Brazil’s NGO Wants Dictatorship’s Archives Opened

The Brazilian NGO Torture Never Again (Tortura Nunca Mais) has launched a campaign in favor of opening the archives of the military dictatorship which ruled Brazil from 1964 to 1985.

The issue recently came to light following the publication by a Brasí­lia newspaper, the Correio Brasiliense, of previously unpublished photos of a journalist, Vladimir Herzog, who was arrested and died while in custody in 1975.


There is debate about whether or not the photos really are of Herzog, but agreement in many quarters that the matter needs to be cleared up.


According to Cecí­lia Coimbra, the vice president of Torture Never Again, “This is a very important campaign to rescue a forgotten period in Brazilian history. It is a period that Brazilians need to know more about.”


The campaign has two immediate targets: to open the secret archives of the military governments and make the documents there public and also to revoke a decree signed by president Fernando Henrique Cardoso at the end of his term of office allowing ultrasecret documents to be off limits to the public for 50 years or even more.


“We seek to unveil the archives of terror.
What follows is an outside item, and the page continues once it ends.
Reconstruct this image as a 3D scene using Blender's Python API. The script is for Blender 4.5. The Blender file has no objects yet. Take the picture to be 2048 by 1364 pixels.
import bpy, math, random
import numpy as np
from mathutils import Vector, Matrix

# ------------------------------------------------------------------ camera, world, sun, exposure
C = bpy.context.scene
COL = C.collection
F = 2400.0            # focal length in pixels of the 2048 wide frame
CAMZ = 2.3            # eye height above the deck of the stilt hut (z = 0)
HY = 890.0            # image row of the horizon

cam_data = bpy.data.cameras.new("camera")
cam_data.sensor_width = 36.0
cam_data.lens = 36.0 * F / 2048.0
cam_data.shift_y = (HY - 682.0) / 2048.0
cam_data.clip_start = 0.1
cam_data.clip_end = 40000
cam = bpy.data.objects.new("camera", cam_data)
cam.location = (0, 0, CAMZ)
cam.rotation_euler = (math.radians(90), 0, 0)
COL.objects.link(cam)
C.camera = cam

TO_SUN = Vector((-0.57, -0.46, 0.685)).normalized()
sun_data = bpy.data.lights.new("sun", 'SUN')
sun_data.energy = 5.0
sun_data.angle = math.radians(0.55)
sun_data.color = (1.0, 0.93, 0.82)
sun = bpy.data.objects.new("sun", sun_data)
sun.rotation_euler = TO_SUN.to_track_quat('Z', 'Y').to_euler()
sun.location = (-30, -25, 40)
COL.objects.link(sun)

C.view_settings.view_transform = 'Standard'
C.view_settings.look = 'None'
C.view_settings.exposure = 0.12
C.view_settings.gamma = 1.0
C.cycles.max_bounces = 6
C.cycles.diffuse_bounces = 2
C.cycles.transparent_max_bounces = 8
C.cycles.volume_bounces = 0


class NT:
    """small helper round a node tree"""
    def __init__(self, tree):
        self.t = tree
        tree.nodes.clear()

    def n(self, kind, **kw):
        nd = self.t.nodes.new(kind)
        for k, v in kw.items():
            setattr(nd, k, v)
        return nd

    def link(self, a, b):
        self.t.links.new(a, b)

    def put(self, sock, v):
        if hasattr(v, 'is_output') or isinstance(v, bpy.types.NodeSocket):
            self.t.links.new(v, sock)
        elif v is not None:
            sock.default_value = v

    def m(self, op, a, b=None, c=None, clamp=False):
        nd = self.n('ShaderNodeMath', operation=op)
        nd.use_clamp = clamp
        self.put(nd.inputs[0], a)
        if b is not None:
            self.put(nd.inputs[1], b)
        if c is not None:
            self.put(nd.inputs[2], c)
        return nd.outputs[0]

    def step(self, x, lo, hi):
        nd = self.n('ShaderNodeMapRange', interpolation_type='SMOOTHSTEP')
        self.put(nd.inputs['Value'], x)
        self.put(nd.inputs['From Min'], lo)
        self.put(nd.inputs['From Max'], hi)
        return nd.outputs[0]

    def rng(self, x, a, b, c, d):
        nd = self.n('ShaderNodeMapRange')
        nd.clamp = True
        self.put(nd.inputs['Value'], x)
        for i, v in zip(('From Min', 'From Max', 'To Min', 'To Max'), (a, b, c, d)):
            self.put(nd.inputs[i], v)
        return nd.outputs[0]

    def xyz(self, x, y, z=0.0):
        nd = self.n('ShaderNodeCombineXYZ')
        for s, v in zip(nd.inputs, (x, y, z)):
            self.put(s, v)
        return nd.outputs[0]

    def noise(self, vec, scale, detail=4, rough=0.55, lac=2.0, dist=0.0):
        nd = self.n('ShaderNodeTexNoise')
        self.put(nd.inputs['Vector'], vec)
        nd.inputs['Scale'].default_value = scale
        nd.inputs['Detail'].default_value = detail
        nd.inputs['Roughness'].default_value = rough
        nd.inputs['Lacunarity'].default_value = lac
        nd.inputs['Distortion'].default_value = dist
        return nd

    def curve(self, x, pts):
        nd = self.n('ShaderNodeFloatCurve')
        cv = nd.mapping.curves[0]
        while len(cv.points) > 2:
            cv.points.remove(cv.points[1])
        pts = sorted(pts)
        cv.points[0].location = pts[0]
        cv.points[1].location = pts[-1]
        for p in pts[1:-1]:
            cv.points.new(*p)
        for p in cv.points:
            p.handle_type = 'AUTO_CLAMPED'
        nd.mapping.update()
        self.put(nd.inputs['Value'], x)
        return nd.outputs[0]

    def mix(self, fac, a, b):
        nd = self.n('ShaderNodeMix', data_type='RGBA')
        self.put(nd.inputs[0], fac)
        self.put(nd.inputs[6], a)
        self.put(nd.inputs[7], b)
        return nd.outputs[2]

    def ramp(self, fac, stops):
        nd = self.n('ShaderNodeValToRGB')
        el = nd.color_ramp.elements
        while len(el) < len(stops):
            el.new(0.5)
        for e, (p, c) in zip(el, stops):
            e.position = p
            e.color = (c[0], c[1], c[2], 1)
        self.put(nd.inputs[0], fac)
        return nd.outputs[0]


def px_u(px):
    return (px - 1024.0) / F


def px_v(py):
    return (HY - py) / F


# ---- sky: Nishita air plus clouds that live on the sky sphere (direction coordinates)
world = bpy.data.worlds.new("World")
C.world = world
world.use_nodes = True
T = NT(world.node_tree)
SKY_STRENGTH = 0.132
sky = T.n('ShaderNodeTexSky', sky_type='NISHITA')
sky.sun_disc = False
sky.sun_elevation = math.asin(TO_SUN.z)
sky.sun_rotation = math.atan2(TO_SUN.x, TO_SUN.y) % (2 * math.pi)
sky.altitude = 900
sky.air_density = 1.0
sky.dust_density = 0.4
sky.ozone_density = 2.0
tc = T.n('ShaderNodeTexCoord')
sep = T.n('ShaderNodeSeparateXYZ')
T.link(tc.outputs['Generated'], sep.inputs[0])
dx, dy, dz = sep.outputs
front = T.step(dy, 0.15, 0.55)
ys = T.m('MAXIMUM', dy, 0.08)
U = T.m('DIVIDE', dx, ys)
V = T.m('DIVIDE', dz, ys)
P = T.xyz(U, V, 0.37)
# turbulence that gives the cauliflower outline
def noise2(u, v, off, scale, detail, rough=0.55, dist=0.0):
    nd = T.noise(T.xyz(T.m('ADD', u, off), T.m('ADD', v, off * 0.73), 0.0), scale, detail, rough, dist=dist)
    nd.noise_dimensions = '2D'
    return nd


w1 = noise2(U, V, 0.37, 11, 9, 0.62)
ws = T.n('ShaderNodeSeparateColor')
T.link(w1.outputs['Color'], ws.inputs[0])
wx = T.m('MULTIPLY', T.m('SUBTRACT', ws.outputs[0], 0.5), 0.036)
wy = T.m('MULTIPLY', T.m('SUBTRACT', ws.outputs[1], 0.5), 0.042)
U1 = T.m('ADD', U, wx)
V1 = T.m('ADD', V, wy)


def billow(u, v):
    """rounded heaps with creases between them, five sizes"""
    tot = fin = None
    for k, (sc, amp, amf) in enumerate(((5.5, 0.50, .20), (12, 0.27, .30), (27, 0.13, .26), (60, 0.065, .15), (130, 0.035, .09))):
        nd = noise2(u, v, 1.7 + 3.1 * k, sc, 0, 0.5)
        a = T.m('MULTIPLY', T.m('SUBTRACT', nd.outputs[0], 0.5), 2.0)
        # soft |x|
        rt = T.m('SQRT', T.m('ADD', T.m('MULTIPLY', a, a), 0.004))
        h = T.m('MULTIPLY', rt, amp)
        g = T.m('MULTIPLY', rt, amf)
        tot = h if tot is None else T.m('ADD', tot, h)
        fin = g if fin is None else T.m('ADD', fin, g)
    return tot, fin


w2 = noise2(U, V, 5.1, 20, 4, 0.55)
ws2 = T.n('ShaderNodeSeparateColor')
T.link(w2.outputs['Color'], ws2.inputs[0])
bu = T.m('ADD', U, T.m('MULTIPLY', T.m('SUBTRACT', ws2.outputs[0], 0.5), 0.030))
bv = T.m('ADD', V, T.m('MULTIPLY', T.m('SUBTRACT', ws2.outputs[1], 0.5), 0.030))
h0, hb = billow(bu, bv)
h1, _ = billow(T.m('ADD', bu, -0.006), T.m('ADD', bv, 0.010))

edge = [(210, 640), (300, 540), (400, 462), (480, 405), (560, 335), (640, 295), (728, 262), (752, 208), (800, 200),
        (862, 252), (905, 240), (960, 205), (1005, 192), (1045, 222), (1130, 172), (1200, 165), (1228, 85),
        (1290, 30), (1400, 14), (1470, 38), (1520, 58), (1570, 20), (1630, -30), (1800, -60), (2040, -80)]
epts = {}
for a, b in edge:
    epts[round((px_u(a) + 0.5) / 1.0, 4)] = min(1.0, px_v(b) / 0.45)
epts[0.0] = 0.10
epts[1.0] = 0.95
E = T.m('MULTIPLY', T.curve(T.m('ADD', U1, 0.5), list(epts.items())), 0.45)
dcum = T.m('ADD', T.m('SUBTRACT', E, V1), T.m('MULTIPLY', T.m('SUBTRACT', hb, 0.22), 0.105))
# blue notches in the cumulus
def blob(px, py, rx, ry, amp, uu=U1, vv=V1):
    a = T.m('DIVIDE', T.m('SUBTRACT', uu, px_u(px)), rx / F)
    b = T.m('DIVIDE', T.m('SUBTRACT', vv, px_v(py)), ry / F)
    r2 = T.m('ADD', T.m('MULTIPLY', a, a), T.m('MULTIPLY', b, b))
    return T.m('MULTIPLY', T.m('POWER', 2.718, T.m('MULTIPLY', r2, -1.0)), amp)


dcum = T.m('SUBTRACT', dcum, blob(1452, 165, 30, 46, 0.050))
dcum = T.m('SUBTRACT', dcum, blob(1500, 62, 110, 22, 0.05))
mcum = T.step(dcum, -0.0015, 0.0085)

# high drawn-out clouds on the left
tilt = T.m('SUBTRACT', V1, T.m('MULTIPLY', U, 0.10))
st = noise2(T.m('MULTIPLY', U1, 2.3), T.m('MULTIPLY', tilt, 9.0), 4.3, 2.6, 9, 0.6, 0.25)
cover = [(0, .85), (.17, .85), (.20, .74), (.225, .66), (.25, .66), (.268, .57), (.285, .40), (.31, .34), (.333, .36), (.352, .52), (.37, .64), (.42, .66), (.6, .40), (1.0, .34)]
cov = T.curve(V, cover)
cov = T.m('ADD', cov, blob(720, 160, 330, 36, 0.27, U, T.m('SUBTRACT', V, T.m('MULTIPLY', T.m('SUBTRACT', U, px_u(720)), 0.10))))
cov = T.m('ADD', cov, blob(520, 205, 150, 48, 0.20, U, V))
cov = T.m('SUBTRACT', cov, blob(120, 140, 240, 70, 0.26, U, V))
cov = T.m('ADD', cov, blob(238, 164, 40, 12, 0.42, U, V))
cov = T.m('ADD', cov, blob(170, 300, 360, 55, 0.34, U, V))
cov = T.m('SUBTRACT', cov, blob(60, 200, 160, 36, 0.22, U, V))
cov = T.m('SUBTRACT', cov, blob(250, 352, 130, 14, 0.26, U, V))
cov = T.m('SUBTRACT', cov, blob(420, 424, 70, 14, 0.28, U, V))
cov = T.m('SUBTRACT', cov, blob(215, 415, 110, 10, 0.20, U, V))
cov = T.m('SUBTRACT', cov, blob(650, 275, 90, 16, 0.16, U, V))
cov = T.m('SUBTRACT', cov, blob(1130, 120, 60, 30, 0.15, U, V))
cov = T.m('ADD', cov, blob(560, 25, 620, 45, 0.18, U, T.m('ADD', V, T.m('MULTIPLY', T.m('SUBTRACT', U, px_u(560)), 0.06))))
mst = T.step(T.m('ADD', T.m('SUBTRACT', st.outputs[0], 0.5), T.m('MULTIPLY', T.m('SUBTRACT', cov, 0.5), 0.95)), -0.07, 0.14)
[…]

We have massive national and international support, including Amnesty International,” declared Coimbra.


Torture Never Again was founded 20 years ago by families of people who had disappeared or been killed during the military period and others who decided to work in favor of consolidating democracy in Brazil.


One of the group’s main tasks has been to find the remains of people killed during that period and return them to their families.